● DATASET EXTRACT:
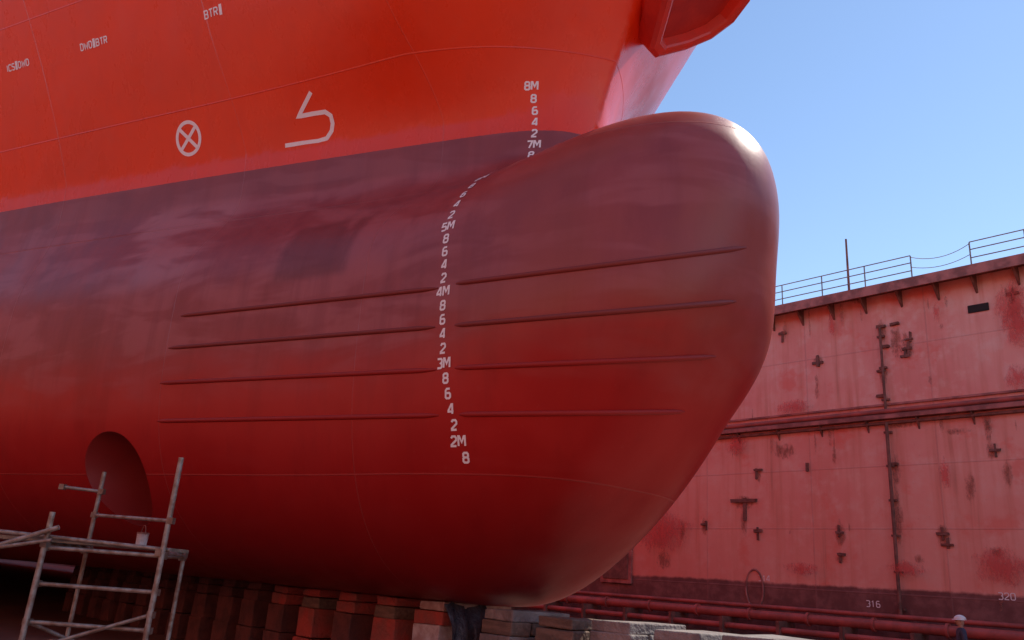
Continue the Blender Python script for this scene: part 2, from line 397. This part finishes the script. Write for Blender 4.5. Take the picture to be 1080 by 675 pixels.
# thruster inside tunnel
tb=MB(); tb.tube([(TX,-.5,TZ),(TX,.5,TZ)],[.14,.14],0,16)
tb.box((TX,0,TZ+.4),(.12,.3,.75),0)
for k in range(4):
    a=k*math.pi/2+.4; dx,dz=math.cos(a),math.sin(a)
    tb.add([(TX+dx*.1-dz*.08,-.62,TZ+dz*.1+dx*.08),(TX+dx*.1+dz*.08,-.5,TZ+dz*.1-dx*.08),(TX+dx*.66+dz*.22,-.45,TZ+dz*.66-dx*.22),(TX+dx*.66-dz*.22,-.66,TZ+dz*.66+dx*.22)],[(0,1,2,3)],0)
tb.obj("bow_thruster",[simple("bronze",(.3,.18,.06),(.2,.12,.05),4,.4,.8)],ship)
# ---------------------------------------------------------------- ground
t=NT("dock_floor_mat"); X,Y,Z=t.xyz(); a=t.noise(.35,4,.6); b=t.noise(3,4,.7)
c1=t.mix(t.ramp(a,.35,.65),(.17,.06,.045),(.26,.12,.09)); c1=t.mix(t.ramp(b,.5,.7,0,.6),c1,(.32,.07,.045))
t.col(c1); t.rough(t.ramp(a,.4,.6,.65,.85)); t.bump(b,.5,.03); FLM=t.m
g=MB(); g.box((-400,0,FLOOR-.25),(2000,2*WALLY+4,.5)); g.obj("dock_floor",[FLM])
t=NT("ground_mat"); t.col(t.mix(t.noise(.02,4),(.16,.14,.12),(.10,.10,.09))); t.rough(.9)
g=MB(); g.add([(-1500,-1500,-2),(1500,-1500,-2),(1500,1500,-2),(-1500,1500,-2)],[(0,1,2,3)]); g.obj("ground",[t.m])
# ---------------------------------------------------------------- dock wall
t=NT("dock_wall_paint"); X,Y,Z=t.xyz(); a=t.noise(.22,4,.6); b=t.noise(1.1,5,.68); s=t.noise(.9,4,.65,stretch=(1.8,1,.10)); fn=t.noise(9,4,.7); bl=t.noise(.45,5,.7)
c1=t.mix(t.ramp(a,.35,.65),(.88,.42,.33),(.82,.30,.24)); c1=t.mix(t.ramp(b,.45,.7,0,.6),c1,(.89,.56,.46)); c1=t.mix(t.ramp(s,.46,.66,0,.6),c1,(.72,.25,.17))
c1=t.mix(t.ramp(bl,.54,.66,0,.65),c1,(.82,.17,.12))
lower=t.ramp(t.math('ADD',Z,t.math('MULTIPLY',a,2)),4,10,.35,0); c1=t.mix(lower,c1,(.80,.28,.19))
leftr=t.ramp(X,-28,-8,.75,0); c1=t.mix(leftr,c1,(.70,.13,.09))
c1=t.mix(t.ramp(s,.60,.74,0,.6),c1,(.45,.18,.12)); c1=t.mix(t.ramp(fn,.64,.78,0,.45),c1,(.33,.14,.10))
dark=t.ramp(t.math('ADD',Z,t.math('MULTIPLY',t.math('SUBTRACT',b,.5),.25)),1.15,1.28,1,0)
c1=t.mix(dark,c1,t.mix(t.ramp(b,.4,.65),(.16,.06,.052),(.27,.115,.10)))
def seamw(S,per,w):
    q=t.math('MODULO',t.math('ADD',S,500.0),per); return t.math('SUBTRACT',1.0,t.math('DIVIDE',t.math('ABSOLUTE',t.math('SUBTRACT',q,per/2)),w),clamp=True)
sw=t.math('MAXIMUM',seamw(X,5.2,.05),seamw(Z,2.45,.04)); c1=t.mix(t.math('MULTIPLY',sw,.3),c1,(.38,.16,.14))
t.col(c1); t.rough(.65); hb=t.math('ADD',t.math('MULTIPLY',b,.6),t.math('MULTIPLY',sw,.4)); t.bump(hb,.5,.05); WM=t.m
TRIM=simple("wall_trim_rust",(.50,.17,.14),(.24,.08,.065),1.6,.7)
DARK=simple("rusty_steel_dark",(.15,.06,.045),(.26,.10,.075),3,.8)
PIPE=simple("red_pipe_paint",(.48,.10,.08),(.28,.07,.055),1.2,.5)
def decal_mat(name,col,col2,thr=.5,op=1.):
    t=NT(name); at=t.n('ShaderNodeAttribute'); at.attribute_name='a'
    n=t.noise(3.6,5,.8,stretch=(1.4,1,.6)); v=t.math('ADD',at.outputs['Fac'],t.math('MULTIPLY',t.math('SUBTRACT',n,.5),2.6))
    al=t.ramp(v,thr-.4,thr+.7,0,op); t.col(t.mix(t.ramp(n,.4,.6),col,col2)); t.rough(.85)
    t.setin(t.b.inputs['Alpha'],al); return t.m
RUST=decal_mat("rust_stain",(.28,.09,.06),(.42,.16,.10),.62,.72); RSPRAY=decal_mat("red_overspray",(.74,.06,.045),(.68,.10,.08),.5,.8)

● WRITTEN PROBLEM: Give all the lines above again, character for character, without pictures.

● SOLUTION:
Continue the Blender Python script for this scene: part 2, from line 397. This part finishes the script. Write for Blender 4.5. Take the picture to be 1080 by 675 pixels.
# thruster inside tunnel
tb=MB(); tb.tube([(TX,-.5,TZ),(TX,.5,TZ)],[.14,.14],0,16)
tb.box((TX,0,TZ+.4),(.12,.3,.75),0)
for k in range(4):
    a=k*math.pi/2+.4; dx,dz=math.cos(a),math.sin(a)
    tb.add([(TX+dx*.1-dz*.08,-.62,TZ+dz*.1+dx*.08),(TX+dx*.1+dz*.08,-.5,TZ+dz*.1-dx*.08),(TX+dx*.66+dz*.22,-.45,TZ+dz*.66-dx*.22),(TX+dx*.66-dz*.22,-.66,TZ+dz*.66+dx*.22)],[(0,1,2,3)],0)
tb.obj("bow_thruster",[simple("bronze",(.3,.18,.06),(.2,.12,.05),4,.4,.8)],ship)
# ---------------------------------------------------------------- ground
t=NT("dock_floor_mat"); X,Y,Z=t.xyz(); a=t.noise(.35,4,.6); b=t.noise(3,4,.7)
c1=t.mix(t.ramp(a,.35,.65),(.17,.06,.045),(.26,.12,.09)); c1=t.mix(t.ramp(b,.5,.7,0,.6),c1,(.32,.07,.045))
t.col(c1); t.rough(t.ramp(a,.4,.6,.65,.85)); t.bump(b,.5,.03); FLM=t.m
g=MB(); g.box((-400,0,FLOOR-.25),(2000,2*WALLY+4,.5)); g.obj("dock_floor",[FLM])
t=NT("ground_mat"); t.col(t.mix(t.noise(.02,4),(.16,.14,.12),(.10,.10,.09))); t.rough(.9)
g=MB(); g.add([(-1500,-1500,-2),(1500,-1500,-2),(1500,1500,-2),(-1500,1500,-2)],[(0,1,2,3)]); g.obj("ground",[t.m])
# ---------------------------------------------------------------- dock wall
t=NT("dock_wall_paint"); X,Y,Z=t.xyz(); a=t.noise(.22,4,.6); b=t.noise(1.1,5,.68); s=t.noise(.9,4,.65,stretch=(1.8,1,.10)); fn=t.noise(9,4,.7); bl=t.noise(.45,5,.7)
c1=t.mix(t.ramp(a,.35,.65),(.88,.42,.33),(.82,.30,.24)); c1=t.mix(t.ramp(b,.45,.7,0,.6),c1,(.89,.56,.46)); c1=t.mix(t.ramp(s,.46,.66,0,.6),c1,(.72,.25,.17))
c1=t.mix(t.ramp(bl,.54,.66,0,.65),c1,(.82,.17,.12))
lower=t.ramp(t.math('ADD',Z,t.math('MULTIPLY',a,2)),4,10,.35,0); c1=t.mix(lower,c1,(.80,.28,.19))
leftr=t.ramp(X,-28,-8,.75,0); c1=t.mix(leftr,c1,(.70,.13,.09))
c1=t.mix(t.ramp(s,.60,.74,0,.6),c1,(.45,.18,.12)); c1=t.mix(t.ramp(fn,.64,.78,0,.45),c1,(.33,.14,.10))
dark=t.ramp(t.math('ADD',Z,t.math('MULTIPLY',t.math('SUBTRACT',b,.5),.25)),1.15,1.28,1,0)
c1=t.mix(dark,c1,t.mix(t.ramp(b,.4,.65),(.16,.06,.052),(.27,.115,.10)))
def seamw(S,per,w):
    q=t.math('MODULO',t.math('ADD',S,500.0),per); return t.math('SUBTRACT',1.0,t.math('DIVIDE',t.math('ABSOLUTE',t.math('SUBTRACT',q,per/2)),w),clamp=True)
sw=t.math('MAXIMUM',seamw(X,5.2,.05),seamw(Z,2.45,.04)); c1=t.mix(t.math('MULTIPLY',sw,.3),c1,(.38,.16,.14))
t.col(c1); t.rough(.65); hb=t.math('ADD',t.math('MULTIPLY',b,.6),t.math('MULTIPLY',sw,.4)); t.bump(hb,.5,.05); WM=t.m
TRIM=simple("wall_trim_rust",(.50,.17,.14),(.24,.08,.065),1.6,.7)
DARK=simple("rusty_steel_dark",(.15,.06,.045),(.26,.10,.075),3,.8)
PIPE=simple("red_pipe_paint",(.48,.10,.08),(.28,.07,.055),1.2,.5)
def decal_mat(name,col,col2,thr=.5,op=1.):
    t=NT(name); at=t.n('ShaderNodeAttribute'); at.attribute_name='a'
    n=t.noise(3.6,5,.8,stretch=(1.4,1,.6)); v=t.math('ADD',at.outputs['Fac'],t.math('MULTIPLY',t.math('SUBTRACT',n,.5),2.6))
    al=t.ramp(v,thr-.4,thr+.7,0,op); t.col(t.mix(t.ramp(n,.4,.6),col,col2)); t.rough(.85)
    t.setin(t.b.inputs['Alpha'],al); return t.m
RUST=decal_mat("rust_stain",(.28,.09,.06),(.42,.16,.10),.62,.72); RSPRAY=decal_mat("red_overspray",(.74,.06,.045),(.68,.10,.08),.5,.8)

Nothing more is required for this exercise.